Last night, the New York Times reported that the Obama administration is planning to end the government's bulk collection of Americans' telephone records. Elizabeth Goitein and Faiza Patel, co-directors of Brennan Center's Liberty and National Security Program, along with Fellow Mike German, are available for your coverage of this breaking story.
Currently, the NSA is able to collect, store, and search millions of Americans' telephone records under Section 215 of the U.S. PATRIOT ACT. In January, Obama pledged to revise the program, which had drawn criticism from civil liberties and privacy advocates. According to previous reports, the president was weighing four possible reforms, including transferring the storage of records to a private contractor or requiring the telephone companies to hold the data for longer periods of time.

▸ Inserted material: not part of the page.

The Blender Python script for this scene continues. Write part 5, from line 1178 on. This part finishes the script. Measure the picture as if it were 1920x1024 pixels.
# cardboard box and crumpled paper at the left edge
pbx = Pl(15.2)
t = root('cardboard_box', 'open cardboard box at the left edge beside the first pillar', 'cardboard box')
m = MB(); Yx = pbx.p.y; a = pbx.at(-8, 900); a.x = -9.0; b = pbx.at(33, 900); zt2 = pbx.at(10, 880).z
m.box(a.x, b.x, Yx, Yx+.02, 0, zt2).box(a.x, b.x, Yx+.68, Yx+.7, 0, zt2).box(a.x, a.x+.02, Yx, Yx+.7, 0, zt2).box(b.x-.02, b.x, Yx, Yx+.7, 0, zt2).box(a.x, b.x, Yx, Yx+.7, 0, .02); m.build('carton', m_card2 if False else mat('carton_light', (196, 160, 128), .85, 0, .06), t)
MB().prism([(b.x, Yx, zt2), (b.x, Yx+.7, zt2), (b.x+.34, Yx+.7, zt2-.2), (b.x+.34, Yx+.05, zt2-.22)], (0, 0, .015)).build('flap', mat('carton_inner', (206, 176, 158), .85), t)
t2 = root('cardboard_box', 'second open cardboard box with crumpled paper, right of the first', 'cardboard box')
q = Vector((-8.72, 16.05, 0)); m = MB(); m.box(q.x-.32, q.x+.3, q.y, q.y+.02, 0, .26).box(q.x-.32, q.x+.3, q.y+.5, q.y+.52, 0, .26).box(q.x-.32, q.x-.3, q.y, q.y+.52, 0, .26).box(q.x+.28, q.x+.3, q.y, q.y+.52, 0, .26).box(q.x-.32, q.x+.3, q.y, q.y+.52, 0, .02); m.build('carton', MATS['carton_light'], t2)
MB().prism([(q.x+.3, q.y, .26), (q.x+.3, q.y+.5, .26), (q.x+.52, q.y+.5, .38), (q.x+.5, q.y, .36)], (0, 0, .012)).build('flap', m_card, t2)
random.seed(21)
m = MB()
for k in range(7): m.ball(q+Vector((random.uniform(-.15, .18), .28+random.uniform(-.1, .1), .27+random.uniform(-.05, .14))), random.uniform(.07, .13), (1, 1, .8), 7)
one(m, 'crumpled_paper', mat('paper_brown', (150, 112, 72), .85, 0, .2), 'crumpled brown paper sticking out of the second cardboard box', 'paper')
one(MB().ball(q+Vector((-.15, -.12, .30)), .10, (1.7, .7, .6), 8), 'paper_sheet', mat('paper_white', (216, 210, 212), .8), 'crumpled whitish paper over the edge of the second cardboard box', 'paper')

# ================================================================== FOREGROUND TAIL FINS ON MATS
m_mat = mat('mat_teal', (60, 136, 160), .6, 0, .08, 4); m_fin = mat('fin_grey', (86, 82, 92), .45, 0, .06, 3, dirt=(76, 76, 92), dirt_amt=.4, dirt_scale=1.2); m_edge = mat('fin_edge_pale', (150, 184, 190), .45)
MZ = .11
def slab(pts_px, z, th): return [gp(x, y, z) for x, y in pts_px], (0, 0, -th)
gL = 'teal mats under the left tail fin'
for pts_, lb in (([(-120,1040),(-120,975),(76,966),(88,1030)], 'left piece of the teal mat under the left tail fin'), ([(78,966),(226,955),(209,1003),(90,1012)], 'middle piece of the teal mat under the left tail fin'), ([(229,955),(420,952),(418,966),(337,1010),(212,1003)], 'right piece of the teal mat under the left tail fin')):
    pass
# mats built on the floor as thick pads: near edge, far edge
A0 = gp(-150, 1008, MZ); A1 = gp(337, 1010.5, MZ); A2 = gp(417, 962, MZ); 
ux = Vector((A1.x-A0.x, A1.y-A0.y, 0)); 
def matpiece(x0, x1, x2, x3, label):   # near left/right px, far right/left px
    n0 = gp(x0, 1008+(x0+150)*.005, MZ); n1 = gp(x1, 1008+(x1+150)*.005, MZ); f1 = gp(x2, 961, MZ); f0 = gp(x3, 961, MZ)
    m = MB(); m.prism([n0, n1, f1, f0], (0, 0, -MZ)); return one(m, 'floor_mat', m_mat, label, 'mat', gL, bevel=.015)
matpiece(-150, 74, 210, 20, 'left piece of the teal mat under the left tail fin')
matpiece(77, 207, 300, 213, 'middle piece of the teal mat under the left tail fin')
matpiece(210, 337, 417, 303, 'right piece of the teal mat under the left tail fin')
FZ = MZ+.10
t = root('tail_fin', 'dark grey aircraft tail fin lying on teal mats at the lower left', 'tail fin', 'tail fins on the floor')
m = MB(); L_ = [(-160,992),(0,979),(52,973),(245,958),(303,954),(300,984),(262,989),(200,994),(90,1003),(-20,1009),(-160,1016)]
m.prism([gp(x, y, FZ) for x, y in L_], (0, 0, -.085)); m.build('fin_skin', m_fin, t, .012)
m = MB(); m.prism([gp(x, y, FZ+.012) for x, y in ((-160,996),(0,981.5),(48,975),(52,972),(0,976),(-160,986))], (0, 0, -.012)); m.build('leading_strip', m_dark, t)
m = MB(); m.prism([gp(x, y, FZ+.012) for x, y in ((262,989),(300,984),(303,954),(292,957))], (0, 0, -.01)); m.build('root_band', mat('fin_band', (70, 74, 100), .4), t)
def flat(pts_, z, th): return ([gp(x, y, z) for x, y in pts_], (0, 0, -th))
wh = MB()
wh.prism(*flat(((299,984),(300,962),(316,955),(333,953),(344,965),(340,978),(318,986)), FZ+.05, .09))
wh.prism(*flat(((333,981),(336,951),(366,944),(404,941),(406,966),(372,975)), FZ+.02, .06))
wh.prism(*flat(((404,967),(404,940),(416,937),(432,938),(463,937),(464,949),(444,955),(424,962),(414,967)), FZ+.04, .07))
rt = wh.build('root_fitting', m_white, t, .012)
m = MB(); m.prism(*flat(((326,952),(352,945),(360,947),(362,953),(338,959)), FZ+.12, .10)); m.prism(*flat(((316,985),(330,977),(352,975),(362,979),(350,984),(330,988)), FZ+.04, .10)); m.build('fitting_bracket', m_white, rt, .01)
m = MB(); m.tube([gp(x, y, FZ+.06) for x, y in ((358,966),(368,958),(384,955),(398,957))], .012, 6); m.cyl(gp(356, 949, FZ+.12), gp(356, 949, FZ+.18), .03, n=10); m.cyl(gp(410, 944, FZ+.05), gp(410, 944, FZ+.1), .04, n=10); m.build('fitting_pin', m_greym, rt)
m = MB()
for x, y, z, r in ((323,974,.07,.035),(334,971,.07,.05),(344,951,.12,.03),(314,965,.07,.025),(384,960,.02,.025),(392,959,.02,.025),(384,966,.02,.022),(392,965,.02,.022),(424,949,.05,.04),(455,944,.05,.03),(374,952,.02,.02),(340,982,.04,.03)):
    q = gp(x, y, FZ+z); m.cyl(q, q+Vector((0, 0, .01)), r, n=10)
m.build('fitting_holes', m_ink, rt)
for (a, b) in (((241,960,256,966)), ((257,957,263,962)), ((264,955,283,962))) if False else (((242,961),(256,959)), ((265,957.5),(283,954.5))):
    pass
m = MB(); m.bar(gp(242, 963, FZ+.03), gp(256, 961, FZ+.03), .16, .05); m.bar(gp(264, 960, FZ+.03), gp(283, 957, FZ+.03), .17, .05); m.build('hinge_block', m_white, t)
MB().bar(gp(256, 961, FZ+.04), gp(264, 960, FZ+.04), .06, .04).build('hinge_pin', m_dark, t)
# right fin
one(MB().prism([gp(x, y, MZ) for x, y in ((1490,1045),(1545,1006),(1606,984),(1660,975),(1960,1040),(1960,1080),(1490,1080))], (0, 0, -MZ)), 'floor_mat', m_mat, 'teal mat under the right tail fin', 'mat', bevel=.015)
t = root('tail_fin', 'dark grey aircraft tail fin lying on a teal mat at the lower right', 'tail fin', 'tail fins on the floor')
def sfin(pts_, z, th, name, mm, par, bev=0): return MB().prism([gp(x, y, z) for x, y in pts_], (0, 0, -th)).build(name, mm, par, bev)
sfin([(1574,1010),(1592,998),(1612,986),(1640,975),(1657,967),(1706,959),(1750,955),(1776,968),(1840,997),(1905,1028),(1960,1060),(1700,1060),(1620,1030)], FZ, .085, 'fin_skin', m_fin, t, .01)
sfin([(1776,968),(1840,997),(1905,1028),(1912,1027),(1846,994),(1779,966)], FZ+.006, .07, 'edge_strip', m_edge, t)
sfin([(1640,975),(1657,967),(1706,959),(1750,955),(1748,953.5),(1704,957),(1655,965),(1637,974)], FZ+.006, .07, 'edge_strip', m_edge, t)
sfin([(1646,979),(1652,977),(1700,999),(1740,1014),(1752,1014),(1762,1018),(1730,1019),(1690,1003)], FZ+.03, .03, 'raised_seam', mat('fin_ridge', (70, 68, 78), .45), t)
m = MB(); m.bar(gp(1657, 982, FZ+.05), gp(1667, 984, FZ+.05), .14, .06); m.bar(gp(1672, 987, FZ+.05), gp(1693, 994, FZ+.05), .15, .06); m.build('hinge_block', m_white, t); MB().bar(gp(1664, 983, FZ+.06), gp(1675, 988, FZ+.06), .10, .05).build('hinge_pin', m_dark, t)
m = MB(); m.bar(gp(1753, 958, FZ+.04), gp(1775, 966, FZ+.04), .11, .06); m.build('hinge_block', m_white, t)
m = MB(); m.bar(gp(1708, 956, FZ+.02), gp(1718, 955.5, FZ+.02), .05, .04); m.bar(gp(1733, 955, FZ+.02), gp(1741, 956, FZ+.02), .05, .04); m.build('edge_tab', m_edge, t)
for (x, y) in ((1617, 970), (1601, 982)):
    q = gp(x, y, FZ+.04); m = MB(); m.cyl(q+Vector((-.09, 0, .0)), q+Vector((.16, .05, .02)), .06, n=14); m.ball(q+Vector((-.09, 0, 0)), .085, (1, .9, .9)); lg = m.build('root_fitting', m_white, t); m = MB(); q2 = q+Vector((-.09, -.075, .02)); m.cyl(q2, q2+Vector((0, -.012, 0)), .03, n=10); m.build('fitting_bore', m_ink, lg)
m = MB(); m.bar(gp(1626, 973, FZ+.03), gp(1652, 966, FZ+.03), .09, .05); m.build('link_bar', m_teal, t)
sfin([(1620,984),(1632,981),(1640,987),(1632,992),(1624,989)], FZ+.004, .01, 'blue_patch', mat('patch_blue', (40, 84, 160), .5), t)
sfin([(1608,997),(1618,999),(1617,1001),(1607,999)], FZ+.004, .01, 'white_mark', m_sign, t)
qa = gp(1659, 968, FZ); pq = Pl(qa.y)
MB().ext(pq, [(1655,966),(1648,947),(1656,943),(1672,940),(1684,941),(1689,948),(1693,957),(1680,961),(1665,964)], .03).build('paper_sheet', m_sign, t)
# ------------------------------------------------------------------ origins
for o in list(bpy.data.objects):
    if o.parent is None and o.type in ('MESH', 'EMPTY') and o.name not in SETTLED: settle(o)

It now appears he has instead chosen to end most aspects of the program. Telephone companies will retain custody of the records going forward and will not be required to hold them for extended times. If the government has reasonable suspicion of a terrorist link, it will obtain an order from the FISA Court requiring the companies to perform regular, ongoing searches for records of the suspect's calls and turn them over. The court order will also obligate companies to turn over records belonging to the suspect's contacts.
"The president faced tremendous pressures from his own intelligence agencies to simply tinker around the edges," said Goitein. "If he has indeed chosen to stand up for the privacy rights of Americans by ending the bulk collection program, he deserves great credit."
"The indiscriminate collection of phone records is neither legal nor useful," said Patel. "As the president seems to have recognized, there is no justification for continuing a program that undermines constitutional values with no proven benefit to security."
"Congress should act quickly to end the bulk record collection program, as the President suggests, but still needs to pass comprehensive surveillance reforms to ensure new suspicion-less collection programs can't be opened again in secret by any future president," German said. "Traditional law enforcement methods requiring individualized suspicion are more effective than bulk collection programs because they focus resources where there is evidence of wrongdoing."
Elizabeth Goitein has written on the NSA in the Wall Street Journal (on two occasions), USA Today, Time, the Christian Science Monitor, and the Boston Review; has appeared to discuss the NSA on The Today Show, Andrea Mitchell Reports, All in with Chris Hayes, The Rachel Maddow Show, Up with Steve Kornacki, and The Shepard Smith Show; and has been quoted on this subject in the Washington Post, USA Today, the Daily Beast, The Guardian, Reuters, McClatchy, and Bloomberg, among other outlets.
Faiza Patel has written about surveillance in the New York Times, Salon, msnbc.com, Defense One, and The Huffington Post, has appeared to discuss the NSA on Al Jazeera, Current TV, Wall Street Journal Live, and has been quoted on this subject in the New York Times, the Boston Globe and the Christian Science Monitor, among others.
Mike German has analyzed domestic surveillance in The New York Times, The Washington Post, The Guardian, MSNBC, Rolling Stone, NPR, Reuters, The Telegraph, National Law Journal, Wired, San Francisco Chronicle, NBC News and on Democracy Now.